The Broncos' experience and proficiency in these situations mark a dramatic turnaround from recent years, when they would rack up wins by a wide margin, but often lacked the mettle to succeed in tough postseason situations. That led general manager John Elway to make his oft-cited "kicking and screaming" comment a day after he parted ways with former head coach John Fox.

And the last team to win at least nine games by seven points or fewer en route to the Super Bowl? That was the 2006 Indianapolis Colts -- the only team Peyton Manning has led to a Vince Lombardi Trophy.

--No coach in recent memory had taken a head-coaching job with the immediate pressure to win that Gary Kubiak had when he took the Broncos' reins last January.

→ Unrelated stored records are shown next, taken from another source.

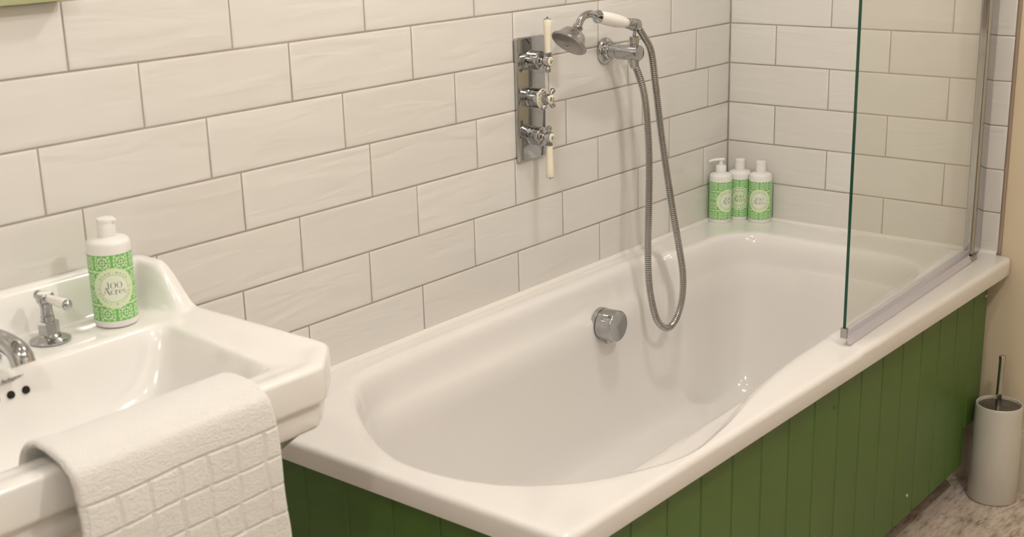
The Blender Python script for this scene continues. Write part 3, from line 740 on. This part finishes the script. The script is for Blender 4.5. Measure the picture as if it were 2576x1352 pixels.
tp.append(MB().lathe((TX, TY, zt - 0.010), (0, 0, 1), [(0.0085, 0), (0.0118, 0.003), (0.0125, 0.008), (0.0125, 0.0125), (0.0112, 0.0145), (0.0098, 0.0150)], 32).build('handle_hub', M_CHROME, sharp=35))
tp.append(MB().lathe((TX, TY, zt + 0.0045), (0, 0, 1), [(0.0100, 0), (0.0098, 0.0015), (0.0070, 0.0026), (0.0001, 0.0030)], 32).build('index_button', M_WCER, sharp=50))
ld = Vector((0.000, -0.060, -0.001)).normalized(); P0 = Vector((TX, TY, zt - 0.001))
tp.append(MB().lathe(P0 + ld * 0.011, ld, [(0.0060, 0), (0.0062, 0.003), (0.0078, 0.038), (0.0080, 0.0425), (0.0074, 0.0435)], 28).build('lever', M_WCER, sharp=50))
tp.append(MB().lathe(P0 + ld * 0.0543, ld, [(0.0076, 0), (0.0076, 0.0015), (0.0060, 0.004), (0.0030, 0.0055), (0.0001, 0.0075)], 28).build('lever_finial', M_CHROME, sharp=40))
tp.append(MB().lathe(P0 - ld * 0.010, -ld, [(0.0048, 0), (0.0042, 0.002), (0.0068, 0.005), (0.0070, 0.008), (0.0050, 0.011), (0.0001, 0.0125)], 24).build('lever_stub', M_CHROME, sharp=45))
adopt(tapo, tp)
spo = empty('basin_spout', (-2.143, -0.080, ZD), 'curved chrome basin spout at the left edge over the overflow holes', 'spout')
sx = -2.143
pp = catmull([(sx, -0.080, ZD + 0.010), (sx, -0.086, ZD + 0.026), (sx, -0.104, ZD + 0.038), (sx, -0.134, ZD + 0.0415), (sx, -0.164, ZD + 0.040), (sx, -0.186, ZD + 0.032), (sx, -0.194, ZD + 0.018)], 8)
n_ = len(pp)
sp_parts = [MB().tube(pp, [0.0140 + 0.0020 * sst(0.6, 1.0, i / (n_ - 1)) for i in range(n_)], 32).build('spout_tube', M_CHROME, sharp=60),
            MB().lathe((sx, -0.080, ZD), (0, 0, 1), [(0.0275, 0), (0.0285, 0.0015), (0.0285, 0.003), (0.024, 0.0055), (0.019, 0.0075), (0.0155, 0.012)], 40).build('escutcheon', M_CHROME, sharp=30)]
adopt(spo, sp_parts)

# ------------------------------------------------------------------ BOTTLES
def shape_label(R, h, kind, seed, wide, nu, nv):
    """label sleeve: grid of printed colours computed from plain shapes; s arc length, v height from the middle"""
    half = math.radians(wide); Lh = R * half
    s = np.linspace(-Lh, Lh, nu); v = np.linspace(-h / 2, h / 2, nv)
    S, V = np.meshgrid(s, v); a = np.abs(S); b_ = np.abs(V)
    pale = np.array((0.62, 0.80, 0.44)); midg = np.array((0.17, 0.47, 0.13)); dark = np.array((0.045, 0.25, 0.07)); white = np.array((0.80, 0.84, 0.66)); lite = np.array((0.33, 0.60, 0.24))
    C = np.zeros(S.shape + (3,)) + lite
    P = 0.0265                                        # mirrored repeat
    q = np.abs(((a + P / 2) % P) - P / 2); w_ = np.abs(((b_ + 0.0015 + P / 2) % (P)) - P / 2)
    def put(mask, col): C[mask] = col
    def circ(cx_, cy_, r): return (q - cx_) ** 2 + (w_ - cy_) ** 2 < r * r
    put(circ(0.0045, 0.0052, 0.0042), midg); put(circ(0.0045, 0.0052, 0.0026), lite); put(circ(0.0045, 0.0052, 0.0014), pale)
    put((q < 0.0013) , midg); put((w_ < 0.0010), pale)
    th = np.arctan2(w_ - P / 2, q - P / 2); rr = np.hypot(q - P / 2, w_ - P / 2)
    put(rr < 0.0072, pale); put((rr < 0.0068) & (np.abs(np.cos(4 * th)) > 0.72), midg)
    put((rr < 0.0052 + 0.0006 * np.cos(8 * th)) & (rr > 0.0041), dark); put(rr < 0.0041, lite)
    put((rr < 0.0036) & (np.abs(np.sin(2 * th)) > 0.80), white); put(rr < 0.0012, dark)
    lf = np.hypot((q - 0.0098) / 2.6, (w_ - 0.0030)) < 0.00095; put(lf, dark * 0.5 + midg * 0.5)
    lf = np.hypot((q - 0.0030), (w_ - 0.0098) / 2.6) < 0.00085; put(lf, pale)
    tri = (w_ > 0.0070) & (w_ < 0.0098) & (np.abs(q - 0.0080) < (0.0098 - w_) * 0.7); put(tri, white)
    put((np.hypot(q, w_) < 0.0022), white); put((np.hypot(q, w_) < 0.0009), midg)
    n_ = np.sin(S * 2900) * np.sin(V * 2700 + a * 900); C *= (1 + 0.07 * n_)[..., None]
    # medallion
    rad_ = np.hypot(S, V)
    scal = 0.0292 + 0.0005 * np.cos(28 * np.arctan2(V, S))
    put(rad_ < scal + 0.0012, pale * 0.95); put(rad_ < scal, np.array((0.70, 0.80, 0.55)))
    ringc = np.array((0.05, 0.07, 0.04)) if kind == 'dark' else np.array((0.38, 0.60, 0.20))
    if kind == 'dark':
        put((rad_ < 0.0272) & (rad_ > 0.0265), ringc)
    put((rad_ < 0.0206) & (rad_ > 0.0198), ringc)
    put(rad_ < 0.0198, np.array((0.78, 0.82, 0.68)) if kind != 'dark' else np.array((0.66, 0.76, 0.50)))
    return s, v, C
GLYPH = {
 '1': (0.34, [('l', 0.17, 0.0, 0.17, 0.66, 0.07), ('l', 0.05, 0.0, 0.29, 0.0, 0.025), ('l', 0.17, 0.66, 0.05, 0.58, 0.03)]),
 '0': (0.66, [('o', 0.33, 0.33, 0.29, 0.34, 0.075, 0.02)]),
 'A': (0.86, [('l', 0.10, 0.0, 0.42, 0.84, 0.025), ('l', 0.42, 0.84, 0.78, 0.0, 0.095), ('l', 0.20, 0.27, 0.62, 0.27, 0.025), ('l', 0.0, 0.0, 0.22, 0.0, 0.025), ('l', 0.66, 0.0, 0.92, 0.0, 0.025)]),
 'c': (0.50, [('a', 0.27, 0.25, 0.22, 0.25, 50, 310, 0.075)]),
 'r': (0.40, [('l', 0.12, 0.0, 0.12, 0.50, 0.075), ('l', 0.02, 0.0, 0.24, 0.0, 0.022), ('l', 0.12, 0.34, 0.26, 0.49, 0.03), ('l', 0.26, 0.48, 0.36, 0.46, 0.07), ('l', 0.02, 0.49, 0.12, 0.49, 0.022)]),
 'e': (0.52, [('a', 0.27, 0.25, 0.22, 0.25, 0, 310, 0.07), ('l', 0.07, 0.26, 0.48, 0.26, 0.022)]),
 's': (0.42, [('b', 0.21, 0.37, 0.14, 0.125, 30, 270, 0.060), ('b', 0.21, 0.125, 0.15, 0.125, -150, 90, 0.060)]),
}
def glyph_polys(txt, size, x0, y0):
    polys = []; x = x0
    for ch in txt:
        wd, strokes = GLYPH[ch]
        for st in strokes:
            if st[0] == 'l':
                ax_, ay_, bx_, by_, t = st[1:]; dx, dy = bx_ - ax_, by_ - ay_; l = math.hypot(dx, dy); nx, ny = -dy / l * t / 2, dx / l * t / 2
                nseg = max(1, int(l / 0.08)); hx_, hy_ = dx / nseg, dy / nseg
                for k in range(nseg):
                    a_, b2 = ax_ + hx_ * k, ay_ + hy_ * k
                    polys.append([(a_ + nx, b2 + ny), (a_ + hx_ + nx, b2 + hy_ + ny), (a_ + hx_ - nx, b2 + hy_ - ny), (a_ - nx, b2 - ny)])
            else:
                if st[0] == 'o': cx_, cy_, rx_, ry_, t1, t2 = st[1:]; a0_, a1_ = 0, 360
                else: cx_, cy_, rx_, ry_, a0_, a1_, t1 = st[1:]; t2 = 0.02 if st[0] == 'a' else t1
                n = 24
                for k in range(n):
                    pa = [math.radians(a0_ + (a1_ - a0_) * (k + d) / n) for d in (0, 1)]
                    w2 = [t2 + (t1 - t2) * abs(math.cos(p)) ** 1.5 for p in pa]
                    polys.append([(cx_ + rx_ * math.cos(pa[0]), cy_ + ry_ * math.sin(pa[0])), (cx_ + rx_ * math.cos(pa[1]), cy_ + ry_ * math.sin(pa[1])),
                                  (cx_ + (rx_ - w2[1]) * math.cos(pa[1]), cy_ + (ry_ - w2[1] * 0.5) * math.sin(pa[1])), (cx_ + (rx_ - w2[0]) * math.cos(pa[0]), cy_ + (ry_ - w2[0] * 0.5) * math.sin(pa[0]))])
        for p in polys:
            pass
        for i_, p in enumerate(polys):
            if p and not isinstance(p, tuple):
                polys[i_] = tuple((x + q[0] * size, y0 + q[1] * size) for q in p)
        x += wd * size
    return polys, x - x0
def wrap(polys, R, zc_):
    q = MB()
    for p in polys:
        vs = []
        for (s_, v_2) in p:
            th = s_ / R; vs.append((R * math.sin(th), -R * math.cos(th), zc_ + v_2))
        q.add(vs, [tuple(range(len(vs)))])
    return q
def text_polys(txt, size):
    c = bpy.data.curves.new('t', 'FONT'); c.body = txt; c.size = size; c.align_x = 'CENTER'; c.align_y = 'CENTER'; c.resolution_u = 2
    o = bpy.data.objects.new('t', c); COL.objects.link(o)
    dg = bpy.context.evaluated_depsgraph_get(); me = bpy.data.meshes.new_from_object(o.evaluated_get(dg))
    bpy.data.objects.remove(o); bpy.data.curves.remove(c)
    out = [tuple((me.vertices[i].co.x, me.vertices[i].co.y) for i in p.vertices) for p in me.polygons]
    bpy.data.meshes.remove(me); return out
def arc_text(txt, size, R0, mid, top=True, step=None):
    """letters set round a circle of radius R0; mid angle in degrees"""
    out = []; n = len(txt); step = step or size * 1.35 / R0
    for i, ch in enumerate(txt):
        if ch == ' ': continue
        off = (i - (n - 1) / 2) * step
        ang = math.radians(mid) - off if top else math.radians(mid) + off
        rot = ang - math.pi / 2 if top else ang + math.pi / 2
        cx_, cy_ = R0 * math.cos(ang), R0 * math.sin(ang); c_, s_ = math.cos(rot), math.sin(rot)
        for p in text_polys(ch, size):
            out.append(tuple((cx_ + x * c_ - y * s_, cy_ + x * s_ + y * c_) for x, y in p))
    return out
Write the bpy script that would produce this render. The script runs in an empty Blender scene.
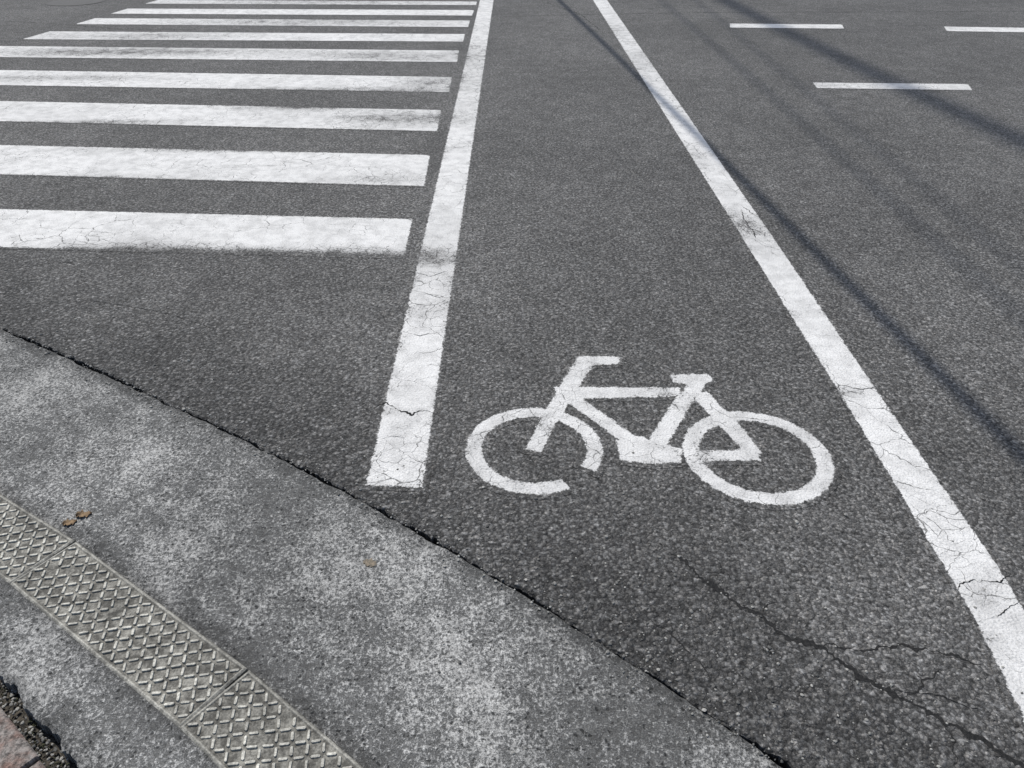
import bpy, math, random
import numpy as np
from mathutils import Vector, noise as mn
random.seed(4); rng=np.random.default_rng(4)
sc=bpy.context.scene

# ------------------------------------------------------------ site survey
H=1.35                       # eye height of the camera (m)
F=769.0; PITCH=math.radians(33.96)
cP,sP=math.cos(PITCH),math.sin(PITCH)
def G(px,py,z=0.0):
    """measured image point -> metres on the horizontal plane at height z"""
    dx=(px-512)/F; dy=(384-py)/F
    ry=cP+dy*sP; rz=-sP+dy*cP
    t=(H-z)/-rz
    return (dx*t, ry*t)
def GA(pts,z=0.0): return np.array([G(p[0],p[1],z) for p in pts])

# ------------------------------------------------------------ curves y(x)
def curve(pts,deg=2,lf=1.0,z=0):
    a=GA(pts,z); co=np.polyfit(a[:,0],a[:,1],deg); d=np.polyder(co)
    x0,x1=a[:,0].min()-.15,a[:,0].max()+.15
    def f(x):
        x=np.asarray(x,float); xc=np.clip(x,x0,x1)
        y=np.polyval(co,xc)
        y=y+np.where(x<x0,(x-x0)*np.polyval(d,x0)*lf,0)+np.where(x>x1,(x-x1)*np.polyval(d,x1),0)
        return y
    return f
y1=curve([(0,328),(60,352),(130,382),(200,418),(270,455),(350,495),(420,528),(470,558),(540,602),(620,654),(700,707),(790,768)],3,.45)
y2=curve([(0,492),(75,540),(150,597),(248,668),(310,718),(365,768)],2,.8)
y4=curve([(0,672),(38,718),(78,768)],1,.9)
def edge_d(x,y): return (y-y1(x))*0.83

def mesh_obj(name,verts,faces,mat,smooth=False,attrs=None):
    me=bpy.data.meshes.new(name); me.from_pydata([tuple(map(float,v)) for v in verts],[],[tuple(map(int,f)) for f in faces]); me.update()
    if attrs:
        for k,v in attrs.items():
            at=me.attributes.new(k,'FLOAT','POINT'); at.data.foreach_set('value',np.asarray(v,dtype=np.float32))
    if smooth: me.polygons.foreach_set('use_smooth',[True]*len(me.polygons))
    ob=bpy.data.objects.new(name,me); sc.collection.objects.link(ob)
    if mat: me.materials.append(mat)
    return ob
def grid_faces(nu,nv,off=0):
    i=np.arange(nu-1)[:,None]; j=np.arange(nv-1)[None,:]
    a=(i*nv+j).ravel()+off
    return np.stack([a,a+nv,a+nv+1,a+1],1)

# ------------------------------------------------------------ node helpers
class NT:
    def __init__(s,nt): s.nt=nt; s.n=nt.nodes; s.l=nt.links
    def new(s,t,**k):
        nd=s.n.new(t)
        for a,b in k.items(): setattr(nd,a,b)
        return nd
    def put(s,sock,v):
        if isinstance(v,(int,float)): 
            sock.default_value=v if sock.type!='RGBA' else (v,v,v,1)
        elif isinstance(v,(tuple,list)): sock.default_value=v
        else: s.l.new(v,sock)
    def m(s,op,a,b=0.0,c=0.0,clamp=False):
        nd=s.new('ShaderNodeMath',operation=op,use_clamp=clamp)
        s.put(nd.inputs[0],a); s.put(nd.inputs[1],b); s.put(nd.inputs[2],c); return nd.outputs[0]
    def noise(s,vec,scale,detail=2,rough=.5,dist=0):
        nd=s.new('ShaderNodeTexNoise',noise_dimensions='2D'); s.put(nd.inputs['Vector'],vec)
        nd.inputs['Scale'].default_value=scale; nd.inputs['Detail'].default_value=detail
        nd.inputs['Roughness'].default_value=rough; nd.inputs['Distortion'].default_value=dist
        return nd.outputs[0]
    def noisec(s,vec,scale,detail=2):
        nd=s.new('ShaderNodeTexNoise',noise_dimensions='2D'); s.put(nd.inputs['Vector'],vec)
        nd.inputs['Scale'].default_value=scale; nd.inputs['Detail'].default_value=detail
        return nd.outputs['Color']
    def vor(s,vec,scale,feature='F1'):
        nd=s.new('ShaderNodeTexVoronoi',voronoi_dimensions='2D',feature=feature); s.put(nd.inputs['Vector'],vec)
        nd.inputs['Scale'].default_value=scale
        if feature=='F1':
            sp=s.new('ShaderNodeSeparateColor'); s.l.new(nd.outputs['Color'],sp.inputs[0])
            return nd.outputs['Distance'],sp.outputs[0],sp.outputs[1]
        return nd.outputs['Distance']
    def ss(s,v,a,b,lo=0.0,hi=1.0,lin=False):
        nd=s.new('ShaderNodeMapRange',interpolation_type='LINEAR' if lin else 'SMOOTHSTEP')
        s.put(nd.inputs[0],v); s.put(nd.inputs[1],a); s.put(nd.inputs[2],b); s.put(nd.inputs[3],lo); s.put(nd.inputs[4],hi)
        return nd.outputs[0]
    def mix(s,f,a,b,mode='MIX'):
        nd=s.new('ShaderNodeMix',data_type='RGBA',blend_type=mode)
        s.put(nd.inputs[0],f); s.put(nd.inputs[6],a); s.put(nd.inputs[7],b); return nd.outputs[2]
    def attr(s,name):
        nd=s.new('ShaderNodeAttribute',attribute_name=name); return nd.outputs['Fac']
    def coord(s):
        return s.new('ShaderNodeTexCoord').outputs['Object']
    def warp(s,vec,scale,amt,detail=2):
        c=s.noisec(vec,scale,detail)
        a=s.new('ShaderNodeVectorMath',operation='SUBTRACT'); s.l.new(c,a.inputs[0]); a.inputs[1].default_value=(.5,.5,.5)
        b=s.new('ShaderNodeVectorMath',operation='SCALE'); s.l.new(a.outputs[0],b.inputs[0]); b.inputs['Scale'].default_value=amt
        d=s.new('ShaderNodeVectorMath',operation='ADD'); s.put(d.inputs[0],vec); s.l.new(b.outputs[0],d.inputs[1])
        return d.outputs[0]
    def out(s,col,rough,height=None,dist=.004,strength=1.0,spec=.5):
        o=s.new('ShaderNodeOutputMaterial'); b=s.new('ShaderNodeBsdfPrincipled')
        s.put(b.inputs['Base Color'],col); s.put(b.inputs['Roughness'],rough); b.inputs['Specular IOR Level'].default_value=spec
        if height is not None:
            bp=s.new('ShaderNodeBump'); bp.inputs['Distance'].default_value=dist; bp.inputs['Strength'].default_value=strength
            s.l.new(height,bp.inputs['Height']); s.l.new(bp.outputs[0],b.inputs['Normal'])
        s.l.new(b.outputs[0],o.inputs[0])
def newmat(name):
    m=bpy.data.materials.new(name); m.use_nodes=True; m.node_tree.nodes.clear(); return m,NT(m.node_tree)

# ---- asphalt group (shared so that worn paint shows the same stones)
ag=bpy.data.node_groups.new('asphalt_surface','ShaderNodeTree')
ag.interface.new_socket('Color',in_out='OUTPUT',socket_type='NodeSocketColor')
ag.interface.new_socket('Height',in_out='OUTPUT',socket_type='NodeSocketFloat')
A=NT(ag); P=A.coord(); Pw=A.warp(P,70,.006,1)
d1,g1,g1b=A.vor(Pw,150); d3,g3,g3b=A.vor(Pw,62)
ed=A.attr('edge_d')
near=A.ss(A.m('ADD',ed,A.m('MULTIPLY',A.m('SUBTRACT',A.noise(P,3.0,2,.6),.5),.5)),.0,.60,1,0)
lo=A.noise(P,.8,3,.6); mid=A.noise(P,8,4,.65); gr=A.noise(P,75,3,.75); f2=A.noise(P,330,1,.6)
v=A.m('ADD',A.m('MULTIPLY',A.m('POWER',g1,2.6),.115),.048)
v=A.m('ADD',v,A.ss(f2,.5,.8,0,.085))
big=A.m('MULTIPLY',A.m('GREATER_THAN',g3,.86),A.ss(d3,.22,.42,1,0))
v=A.m('ADD',v,A.m('MULTIPLY',big,.06))
pit=A.m('MULTIPLY',A.m('LESS_THAN',g3,.16),A.ss(d3,.15,.45,.5,0))
v=A.m('MULTIPLY',v,A.m('SUBTRACT',1.0,pit))
gap=A.ss(d1,.42,.78,1.0,.50); v=A.m('MULTIPLY',v,gap)
v=A.m('MULTIPLY',v,A.ss(gr,.28,.72,.60,1.45))
v=A.m('MULTIPLY',v,A.ss(mid,.25,.75,.86,1.14)); v=A.m('MULTIPLY',v,A.ss(lo,.3,.7,.88,1.12))
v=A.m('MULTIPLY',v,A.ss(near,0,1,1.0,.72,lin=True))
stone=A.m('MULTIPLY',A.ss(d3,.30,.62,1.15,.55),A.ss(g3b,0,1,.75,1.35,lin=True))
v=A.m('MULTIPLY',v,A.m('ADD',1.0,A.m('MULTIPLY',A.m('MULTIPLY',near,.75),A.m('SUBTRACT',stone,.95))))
v=A.m('MULTIPLY',v,1.30)
cc=A.mix(g1b,(1.0,.998,.985,1),(1.04,1.0,.945,1))
col=A.mix(1.0,v,cc,'MULTIPLY')
hgt=A.m('ADD',A.m('MULTIPLY',A.ss(d1,.1,.7,1,0),A.m('ADD',A.m('MULTIPLY',g1b,.7),.2)),A.m('MULTIPLY',gr,.9))
hgt=A.m('ADD',hgt,A.m('MULTIPLY',A.m('MULTIPLY',A.ss(d3,.1,.6,1,0),g3b),A.m('MULTIPLY',near,1.8)))
go=A.new('NodeGroupOutput'); A.l.new(col,go.inputs[0]); A.l.new(hgt,go.inputs[1])
def asph(N):
    g=N.new('ShaderNodeGroup'); g.node_tree=ag; return g.outputs[0],g.outputs[1]

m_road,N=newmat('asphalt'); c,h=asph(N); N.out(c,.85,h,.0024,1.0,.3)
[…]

Not even Norv Turner in San Diego had to deal with the scrutiny that was immediately placed on Kubiak a year ago. Turner inherited a 14-2 Chargers team from the deposed Marty Schottenheimer, but that was not a team accustomed to success; in fact, the Chargers had not even won a playoff game in the 12 seasons prior to Turner's arrival.

Kubiak, on the other hand, was asked to push a team that had already won four consecutive division titles over the top. Anything less than a season that ended at Levi's Stadium in Super Bowl 50, and his first season would be considered a failure.

"The hot seat Gary stepped into was hotter than any seat in the league," Broncos general manager John Elway said. "I mean, we'd had great success before he got here and for him to come in, do what he's done, you know we had tough situation because he's done a tremendous job of managing the quarterback situation."

That situation could have become a powder keg, but the 20-20 vision that retrospection provides shows that Kubiak handled the balance between Peyton Manning and Brock Osweiler as well as possible. The Broncos were 5-2 with Osweiler as the starter, and while there were some hiccups -- specifically second-half fades and a spate of turnovers in the final three weeks of the regular season -- they found out that Osweiler can start, and win, which makes their decision as to whether to give him a contract extension this offseason clearer.

Meanwhile, Manning rehabilitated, and when the offense needed what Kubiak called "a spark" in Week 17, the 18-year veteran came in and has guided the offense ever since. Although he has only been steady and unspectacular, he hasn't thrown an interception since returning, a stark contrast to the 17 picks he tossed in his first nine starts before a foot injury sidelined him.

Now Kubiak sits just one win away from his first Super Bowl win as a head coach, guiding the team for which he played nine seasons and served as offensive coordinator for 11. The 2-14 season he endured in Houston in 2013 seems a world away, and now he could be poised to be the next retread coach whose second stop proves to be far more successful than his first.

"It means the world to me," Kubiak said. "John gave me a chance to come back to my football home, and I'm just so proud to be part of this organization and this football team."

--OLB DeMarcus Ware had a second consecutive strong game, hitting Tom Brady seven times, which included a half-sack that he split with Von Miller. He will play in the Super Bowl for the first time.

--OLB Von Miller had the game of his life in his biggest game to date, sacking Tom Brady 2.5 times and intercepting him when he faded back into coverage on a three-man rush in the second quarter.

--DE Derek Wolfe has not played like a player who just signed a life-altering contract. Instead, he's played two of the best games of his career since signing a four-year extension on Jan. 15. Wolfe hit Tom Brady four times, including once for a sack, and helped stifle New England's ground game, making it a non-factor.

--S T.J. Ward says he will play in Super Bowl 50 after he suffered a sprained ankle in the second half Sunday. Ward tested the ankle, but did not go back into the game, fearing he would cause more harm than assistance.

--S Darian Stewart says he will play in two weeks after suffering a sprained right MCL on Sunday. With Stewart and Ward down, the Broncos were forced to use Josh Bush and Shiloh Keo late in the game.

--TE Owen Daniels paced the offense with two touchdown catches, beating Patriots LB Jamie Collins with footwork that created separation on both scores. Daniels will play in his first Super Bowl on Feb. 7.

--CB Chris Harris Jr. battled through a shoulder injury to play 82 snaps, more than anyone else on Denver's defense. He saw some work at safety late in the game when the Broncos were down to just two healthy safeties in their dime package.

--P Britton Colquitt had perhaps his best game, dropping four of his nine punts inside the New England 15-yard line. The poor field position that resulted from his work limited New England's options and helped the Broncos maintain control of the game in the second and field quarters.